Available data
---
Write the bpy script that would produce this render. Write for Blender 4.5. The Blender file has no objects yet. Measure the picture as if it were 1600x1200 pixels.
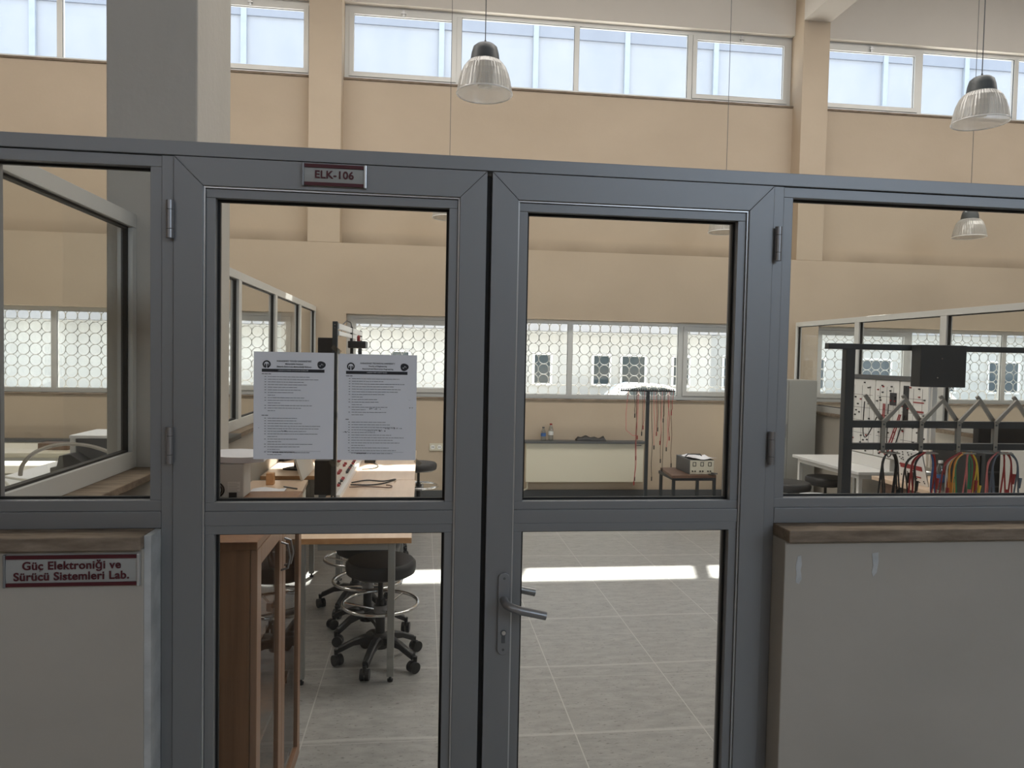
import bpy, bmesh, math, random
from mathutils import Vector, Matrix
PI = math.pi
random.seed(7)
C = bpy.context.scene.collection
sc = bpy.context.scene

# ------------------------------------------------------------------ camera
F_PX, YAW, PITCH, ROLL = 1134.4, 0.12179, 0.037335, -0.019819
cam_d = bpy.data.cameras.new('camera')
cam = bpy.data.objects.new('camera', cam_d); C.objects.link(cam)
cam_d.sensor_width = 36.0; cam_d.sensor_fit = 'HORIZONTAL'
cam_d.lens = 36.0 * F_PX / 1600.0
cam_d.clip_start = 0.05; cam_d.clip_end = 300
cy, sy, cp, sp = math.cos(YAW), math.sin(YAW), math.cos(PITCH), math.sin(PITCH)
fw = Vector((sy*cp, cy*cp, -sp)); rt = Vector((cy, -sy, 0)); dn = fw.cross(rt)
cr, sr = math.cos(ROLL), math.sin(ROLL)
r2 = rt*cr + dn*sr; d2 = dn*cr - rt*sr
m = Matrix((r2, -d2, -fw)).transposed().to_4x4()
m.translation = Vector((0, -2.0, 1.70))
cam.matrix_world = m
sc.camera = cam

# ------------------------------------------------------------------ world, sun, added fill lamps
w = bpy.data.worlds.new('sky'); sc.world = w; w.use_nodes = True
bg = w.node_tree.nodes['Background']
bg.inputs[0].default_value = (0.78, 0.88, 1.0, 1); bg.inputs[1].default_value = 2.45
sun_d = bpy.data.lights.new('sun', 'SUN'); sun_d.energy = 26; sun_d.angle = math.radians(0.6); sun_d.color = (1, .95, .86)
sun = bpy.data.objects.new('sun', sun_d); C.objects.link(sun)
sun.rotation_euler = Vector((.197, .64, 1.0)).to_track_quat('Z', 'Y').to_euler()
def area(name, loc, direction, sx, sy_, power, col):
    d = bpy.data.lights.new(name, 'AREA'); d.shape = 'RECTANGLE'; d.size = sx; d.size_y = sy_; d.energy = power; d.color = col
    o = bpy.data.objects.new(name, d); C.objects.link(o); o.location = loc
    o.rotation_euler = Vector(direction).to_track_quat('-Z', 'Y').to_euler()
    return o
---
What the task asks
Exactly restate the lines from the beginning of the data through the line with "sc = bpy.context.scene", and no others, keeping pictures out.

Response to the task
Write the bpy script that would produce this render. Write for Blender 4.5. The Blender file has no objects yet. Measure the picture as if it were 1600x1200 pixels.
import bpy, bmesh, math, random
from mathutils import Vector, Matrix
PI = math.pi
random.seed(7)
C = bpy.context.scene.collection
sc = bpy.context.scene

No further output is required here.